Why a conservative luminary said, ‘There is no Republican Party’
When a celebrated conservative luminary says our democracy is imperiled because “there is no Republican Party,” it’s best not to look away.Aug. 10, 2023, 7:44 AM CDT
By Steve Benen
It’s probably fair to say that J. Michael Luttig is not a household name, but in conservative legal circles, the retired federal judge has few rivals. As Politico noted last year, the jurist has spent much of his adult life operating “at the top of the conservative legal world.”
With this in mind, when he makes provocative political assessments about the state of the Republican Party, they’re worth paying attention to. CNN reported on Luttig making the case on the air that the Republican Party effectively no longer exists.
“American democracy simply cannot function without two equally healthy and equally strong political parties. So today, in my view, there is no Republican Party to counter the Democratic Party in the country,” Luttig, who advised Pence on how to handle the January 6, 2021, election certification vote, told CNN’s Poppy Harlow on “CNN This Morning.” “And for that reason, American democracy is in grave peril.”
The jurist added, “A political party is a collection and assemblage of individuals who share a set of beliefs and principles and policy views about the United States of America. Today, there is no such shared set of beliefs and values and principles or even policy views as within the Republican Party for America.”

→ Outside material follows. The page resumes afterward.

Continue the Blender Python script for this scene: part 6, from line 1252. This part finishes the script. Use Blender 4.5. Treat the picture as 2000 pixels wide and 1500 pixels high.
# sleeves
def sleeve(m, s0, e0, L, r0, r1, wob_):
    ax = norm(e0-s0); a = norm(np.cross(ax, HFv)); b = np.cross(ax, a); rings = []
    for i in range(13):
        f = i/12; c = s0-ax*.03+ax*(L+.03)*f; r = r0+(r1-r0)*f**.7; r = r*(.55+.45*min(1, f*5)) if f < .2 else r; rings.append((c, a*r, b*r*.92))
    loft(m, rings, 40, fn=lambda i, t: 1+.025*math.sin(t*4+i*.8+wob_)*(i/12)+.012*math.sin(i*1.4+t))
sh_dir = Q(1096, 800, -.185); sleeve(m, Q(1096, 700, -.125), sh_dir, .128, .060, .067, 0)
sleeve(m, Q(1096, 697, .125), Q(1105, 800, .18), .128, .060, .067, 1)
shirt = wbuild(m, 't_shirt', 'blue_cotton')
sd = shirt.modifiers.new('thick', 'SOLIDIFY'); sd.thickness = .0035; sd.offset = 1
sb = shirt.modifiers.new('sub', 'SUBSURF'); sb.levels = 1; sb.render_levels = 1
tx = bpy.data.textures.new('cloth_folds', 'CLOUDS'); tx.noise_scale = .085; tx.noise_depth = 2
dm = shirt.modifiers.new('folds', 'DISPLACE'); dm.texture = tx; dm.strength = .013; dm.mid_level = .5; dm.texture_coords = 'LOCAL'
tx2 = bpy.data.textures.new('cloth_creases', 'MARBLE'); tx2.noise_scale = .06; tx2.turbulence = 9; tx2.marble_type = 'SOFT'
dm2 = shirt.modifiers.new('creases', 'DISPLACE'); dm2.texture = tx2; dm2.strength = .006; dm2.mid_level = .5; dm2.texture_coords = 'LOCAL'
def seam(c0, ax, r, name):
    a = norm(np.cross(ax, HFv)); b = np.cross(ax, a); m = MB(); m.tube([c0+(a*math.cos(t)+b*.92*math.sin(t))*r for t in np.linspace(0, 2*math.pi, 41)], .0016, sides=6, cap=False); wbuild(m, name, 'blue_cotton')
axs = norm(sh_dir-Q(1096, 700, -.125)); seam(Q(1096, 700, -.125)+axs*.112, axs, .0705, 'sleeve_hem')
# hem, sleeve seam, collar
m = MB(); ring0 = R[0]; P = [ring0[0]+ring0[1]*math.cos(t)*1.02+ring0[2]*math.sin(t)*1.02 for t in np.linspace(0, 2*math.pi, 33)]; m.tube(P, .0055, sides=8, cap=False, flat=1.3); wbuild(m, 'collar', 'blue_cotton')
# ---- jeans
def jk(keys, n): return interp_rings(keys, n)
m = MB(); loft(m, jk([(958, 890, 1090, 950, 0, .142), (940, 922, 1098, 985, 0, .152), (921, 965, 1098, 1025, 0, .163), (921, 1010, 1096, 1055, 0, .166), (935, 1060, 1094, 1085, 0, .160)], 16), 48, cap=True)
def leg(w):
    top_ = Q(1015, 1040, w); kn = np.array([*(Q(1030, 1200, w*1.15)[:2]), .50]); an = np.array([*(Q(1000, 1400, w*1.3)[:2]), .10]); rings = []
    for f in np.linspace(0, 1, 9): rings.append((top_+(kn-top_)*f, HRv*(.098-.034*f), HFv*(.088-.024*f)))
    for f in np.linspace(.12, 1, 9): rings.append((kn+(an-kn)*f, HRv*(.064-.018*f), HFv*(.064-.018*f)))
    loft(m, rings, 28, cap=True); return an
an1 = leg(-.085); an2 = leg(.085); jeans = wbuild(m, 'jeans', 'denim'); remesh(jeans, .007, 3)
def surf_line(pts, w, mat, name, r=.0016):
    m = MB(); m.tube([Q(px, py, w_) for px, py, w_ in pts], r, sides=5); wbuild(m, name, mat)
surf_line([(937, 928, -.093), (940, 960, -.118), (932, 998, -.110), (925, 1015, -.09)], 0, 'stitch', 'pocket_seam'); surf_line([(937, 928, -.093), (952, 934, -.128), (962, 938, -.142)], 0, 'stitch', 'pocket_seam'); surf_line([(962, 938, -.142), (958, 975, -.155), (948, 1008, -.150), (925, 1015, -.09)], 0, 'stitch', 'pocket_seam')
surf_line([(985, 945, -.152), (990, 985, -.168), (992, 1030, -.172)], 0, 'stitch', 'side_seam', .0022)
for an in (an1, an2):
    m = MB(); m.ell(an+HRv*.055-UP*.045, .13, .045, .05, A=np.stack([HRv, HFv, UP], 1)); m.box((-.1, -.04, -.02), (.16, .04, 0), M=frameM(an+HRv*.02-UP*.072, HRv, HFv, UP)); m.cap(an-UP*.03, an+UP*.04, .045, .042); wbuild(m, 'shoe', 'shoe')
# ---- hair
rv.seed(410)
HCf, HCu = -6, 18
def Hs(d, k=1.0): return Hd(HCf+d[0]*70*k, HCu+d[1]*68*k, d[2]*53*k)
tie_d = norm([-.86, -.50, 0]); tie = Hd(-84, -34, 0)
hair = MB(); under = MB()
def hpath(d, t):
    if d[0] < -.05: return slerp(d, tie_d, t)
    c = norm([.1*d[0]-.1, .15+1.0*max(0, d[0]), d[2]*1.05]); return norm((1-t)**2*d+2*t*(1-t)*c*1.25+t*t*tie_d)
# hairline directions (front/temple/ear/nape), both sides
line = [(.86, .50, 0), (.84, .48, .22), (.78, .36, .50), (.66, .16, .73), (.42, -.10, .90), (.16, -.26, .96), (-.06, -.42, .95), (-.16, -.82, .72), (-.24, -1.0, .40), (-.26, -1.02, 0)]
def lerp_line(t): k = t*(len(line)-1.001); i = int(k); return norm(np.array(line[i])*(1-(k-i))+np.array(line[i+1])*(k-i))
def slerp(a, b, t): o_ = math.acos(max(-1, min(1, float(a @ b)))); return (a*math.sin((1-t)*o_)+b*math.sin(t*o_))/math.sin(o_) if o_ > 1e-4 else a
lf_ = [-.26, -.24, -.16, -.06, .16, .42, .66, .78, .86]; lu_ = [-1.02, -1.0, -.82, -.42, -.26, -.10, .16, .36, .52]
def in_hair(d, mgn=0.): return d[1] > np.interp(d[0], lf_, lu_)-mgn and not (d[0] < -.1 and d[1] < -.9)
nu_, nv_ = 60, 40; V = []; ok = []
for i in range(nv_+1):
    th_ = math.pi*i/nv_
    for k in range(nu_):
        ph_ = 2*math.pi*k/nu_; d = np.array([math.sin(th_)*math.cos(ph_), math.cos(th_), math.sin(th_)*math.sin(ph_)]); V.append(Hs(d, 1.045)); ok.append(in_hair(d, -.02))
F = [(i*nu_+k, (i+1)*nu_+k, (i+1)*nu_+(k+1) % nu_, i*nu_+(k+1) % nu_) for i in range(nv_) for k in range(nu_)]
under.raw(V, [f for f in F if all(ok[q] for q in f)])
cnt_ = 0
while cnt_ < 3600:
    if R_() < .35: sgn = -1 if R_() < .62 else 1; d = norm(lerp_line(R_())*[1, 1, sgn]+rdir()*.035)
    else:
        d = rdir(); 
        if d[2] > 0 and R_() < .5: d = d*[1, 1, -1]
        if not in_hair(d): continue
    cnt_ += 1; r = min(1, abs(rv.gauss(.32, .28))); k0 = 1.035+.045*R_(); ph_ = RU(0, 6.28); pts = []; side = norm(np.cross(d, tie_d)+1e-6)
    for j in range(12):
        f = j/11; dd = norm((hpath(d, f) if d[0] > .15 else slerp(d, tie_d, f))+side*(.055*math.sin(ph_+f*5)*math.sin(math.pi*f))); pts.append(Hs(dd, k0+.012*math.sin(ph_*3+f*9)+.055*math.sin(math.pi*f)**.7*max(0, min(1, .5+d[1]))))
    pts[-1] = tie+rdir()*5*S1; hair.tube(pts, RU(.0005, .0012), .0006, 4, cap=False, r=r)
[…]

Up until fairly recently, Luttig would’ve been a highly unlikely source for such rhetoric. Revisiting our earlier coverage, Luttig served as an attorney in the Reagan White House, a clerk for Antonin Scalia, and one of the nation’s most prominent conservative judges — overseeing clerks with familiar Republican names such as Ted Cruz and John Eastman.
Not surprisingly, during some recent Republican administrations, Luttig was considered for the U.S. Supreme Court. When then-Vice President Mike Pence and his team weighed their legal options after the 2020 election, they sought the former judge’s advice. He told them to follow the law. (They did.)
There are a variety of ways to describe the conservative luminary, but “liberal critic of the GOP” isn’t one of them.
And yet, as Republican politics becomes more radical, and the Trumpified party’s commitment to democracy and the rule of law evaporates, Luttig isn’t just concerned, he’s speaking out in forceful ways that warrant attention.
Indeed, it was last summer when the retired judge testified before the Jan. 6 committee, not only lamenting what’s become of GOP politics, but also to deliver a warning to the bipartisan select panel: Trump and his confederates not only targeted our democracy after losing in 2020, they’re prepared to do so again.
“[T]o this very day,” the retired jurist testified, “the former president, his allies and supporters pledge that in the presidential election of 2024, if the former president or his anointed successor as the Republican Party presidential candidate were to lose that election, that they would attempt to overturn that 2024 election in the same way that they attempted to overturn the 2020 election, but succeed in 2024, where they failed in 2020.”
He added that “they are executing that blueprint in open and plain view of the American public.”
A year later, Luttig continues to expand on this critique, making the case that our democracy is facing serious challenges, not just because of Team Trump’s opposition to election results, but because Trump’s unhealthy party lacks core principles.
One can only hope Luttig’s ostensible Republican allies were listening.